There’s been a great deal of talk about the pending “great rotation” and what it means for your portfolio. We’re told that investors, facing the potential for rising rates, stand ready to dump their fixed-income positions and rush into stocks.

Don’t believe the hype. For ETF investors at least, it ain’t happening.

ETF offer the easiest way to monitor investor behavior because you can see on a daily basis exactly how much money is flowing into and out of various products. Since interest rates started backing up in early May, investors have pulled a little over $500 million out of fixed-income ETFs. That sounds like a lot, but consider that there is more than $257 billion invested in the products. In other words, for ETF investors, the so-called “great rotation” has amounted to a whopping 0.2% of assets.

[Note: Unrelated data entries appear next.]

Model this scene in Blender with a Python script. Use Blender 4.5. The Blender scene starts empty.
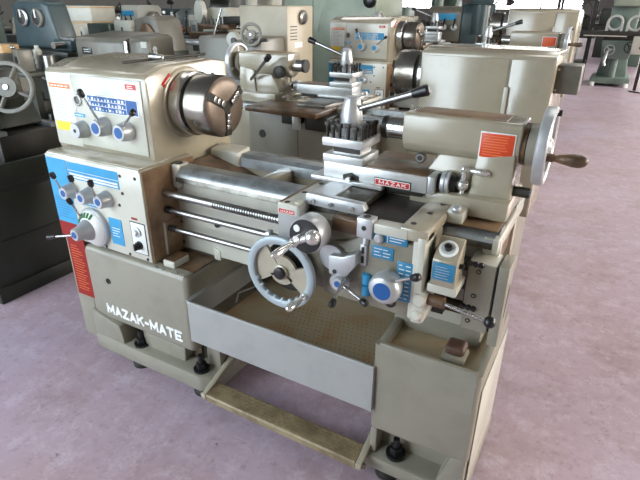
import bpy, bmesh, math, random
from mathutils import Vector, Matrix, Euler
random.seed(7)
PI = math.pi
sc = bpy.context.scene
COL = sc.collection

# ------------------------------------------------------------------ materials
def srgb(r, g, b):
    def f(c):
        c /= 255.0
        return c / 12.92 if c <= 0.04045 else ((c + 0.055) / 1.055) ** 2.4
    return (f(r), f(g), f(b), 1.0)

def mat(name, c, rough=0.5, metal=0.0, var=0.0, scale=8.0, c2=None, thr=(0.45, 0.7), spec=0.5, bump=0.0, bscale=60.0, coat=0.0):
    m = bpy.data.materials.new(name)
    m.use_nodes = True
    nt = m.node_tree
    b = nt.nodes['Principled BSDF']
    b.inputs['Base Color'].default_value = c
    b.inputs['Roughness'].default_value = rough
    b.inputs['Metallic'].default_value = metal
    b.inputs['Specular IOR Level'].default_value = spec
    b.inputs['Coat Weight'].default_value = coat
    b.inputs['Coat Roughness'].default_value = .16
    tc = nt.nodes.new('ShaderNodeTexCoord')
    if c2 is not None or var > 0:
        n = nt.nodes.new('ShaderNodeTexNoise')
        n.inputs['Scale'].default_value = scale
        n.inputs['Detail'].default_value = 6
        n.inputs['Roughness'].default_value = 0.62
        nt.links.new(tc.outputs['Object'], n.inputs['Vector'])
        r = nt.nodes.new('ShaderNodeValToRGB')
        r.color_ramp.elements[0].position = thr[0]
        r.color_ramp.elements[1].position = thr[1]
        if c2 is None:
            c2 = tuple(x * (1 - var) for x in c[:3]) + (1,)
        r.color_ramp.elements[0].color = c
        r.color_ramp.elements[1].color = c2
        nt.links.new(n.outputs['Fac'], r.inputs['Fac'])
        nt.links.new(r.outputs['Color'], b.inputs['Base Color'])
    if bump > 0:
        n2 = nt.nodes.new('ShaderNodeTexNoise')
        n2.inputs['Scale'].default_value = bscale
        n2.inputs['Detail'].default_value = 4
        nt.links.new(tc.outputs['Object'], n2.inputs['Vector'])
        bp = nt.nodes.new('ShaderNodeBump')
        bp.inputs['Strength'].default_value = bump
        bp.inputs['Distance'].default_value = 0.002
        nt.links.new(n2.outputs['Fac'], bp.inputs['Height'])
        nt.links.new(bp.outputs['Normal'], b.inputs['Normal'])
    return m

M = {}
M['paint'] = mat('machine_paint', srgb(164, 156, 137), 0.22, var=0.16, scale=7, spec=.7, coat=.5, bump=0.06, bscale=90)
M['cream'] = mat('cream_and_lit_paint', srgb(200, 199, 187), 0.26, var=0.10, scale=6, bump=0.05, coat=.3)  # paler tone; on front faces it holds the front light in its colour
M['greypaint'] = mat('grey_paint', srgb(142, 138, 125), 0.30, var=0.14, scale=8, bump=0.10)
M['traypaint'] = mat('tray_paint', srgb(160, 161, 160), 0.38, var=0.12, scale=9)
M['rustfloor'] = mat('rusty_drain_plate', srgb(168, 152, 124), 0.36, 0.2, c2=srgb(164, 116, 66), thr=(0.46, 0.72), scale=5, bump=0.3)
M['trayfloor'] = mat('stained_tray_floor', srgb(118, 110, 94), 0.45, c2=srgb(84, 68, 50), thr=(0.42, 0.68), scale=6, bump=0.3)
M['wheel'] = mat('blue_grey_wheel_paint', srgb(166, 178, 184), 0.42, 0.15, var=0.1, scale=12)
M['apron'] = mat('oily_apron_paint', srgb(140, 136, 122), 0.3, c2=srgb(104, 96, 82), thr=(0.4, 0.7), scale=9)
M['oily'] = mat('oily_cast_iron', srgb(120, 92, 66), 0.34, c2=srgb(62, 48, 36), thr=(0.35, 0.7), scale=14)
M['brownoil'] = mat('oil_stained_paint', srgb(150, 124, 96), 0.4, c2=srgb(104, 76, 52), thr=(0.35, 0.7), scale=10)
M['steel'] = mat('ground_steel', srgb(160, 160, 158), 0.28, 0.95, var=0.35, scale=16)
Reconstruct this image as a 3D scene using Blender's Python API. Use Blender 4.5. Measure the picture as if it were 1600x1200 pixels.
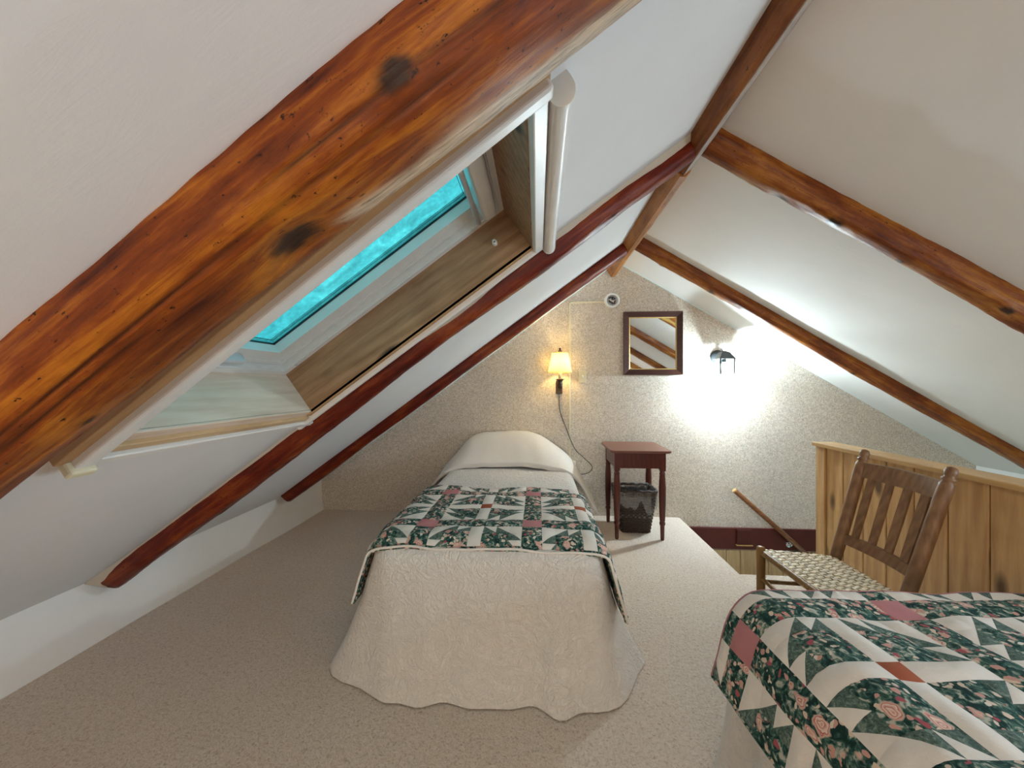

But just because investors haven’t rotated out of bonds, that doesn’t mean they are sitting still. There is a great rotation going on, and it’s just not out of bonds.  Instead, it’s taking place within bonds.

Two Big Bets You Should Consider

Consider this: In July, investors pulled $5.2 billion out of 74 different fixed-income ETFs, while plowing $9.4 billion into 81 other fixed-income ETFs.

What are they doing? All you have to do is look at the top three fixed-income ETFs for both outflows and inflows for the month and it’s crystal clear.

Investors are making two big bets, sometimes independently, sometimes together. Bet 1: Shorten duration. Bet 2: Go long credit.

The first bet is obvious. The top fixed-income fund for inflows in July was the iShares 3-7 Year Treasury Bond ETF (IEI), which pulled in $2.5 billion. That more than compensated for the $800+ million flowing out of the iShares 20+ Year Treasury Bond ETF (TLT).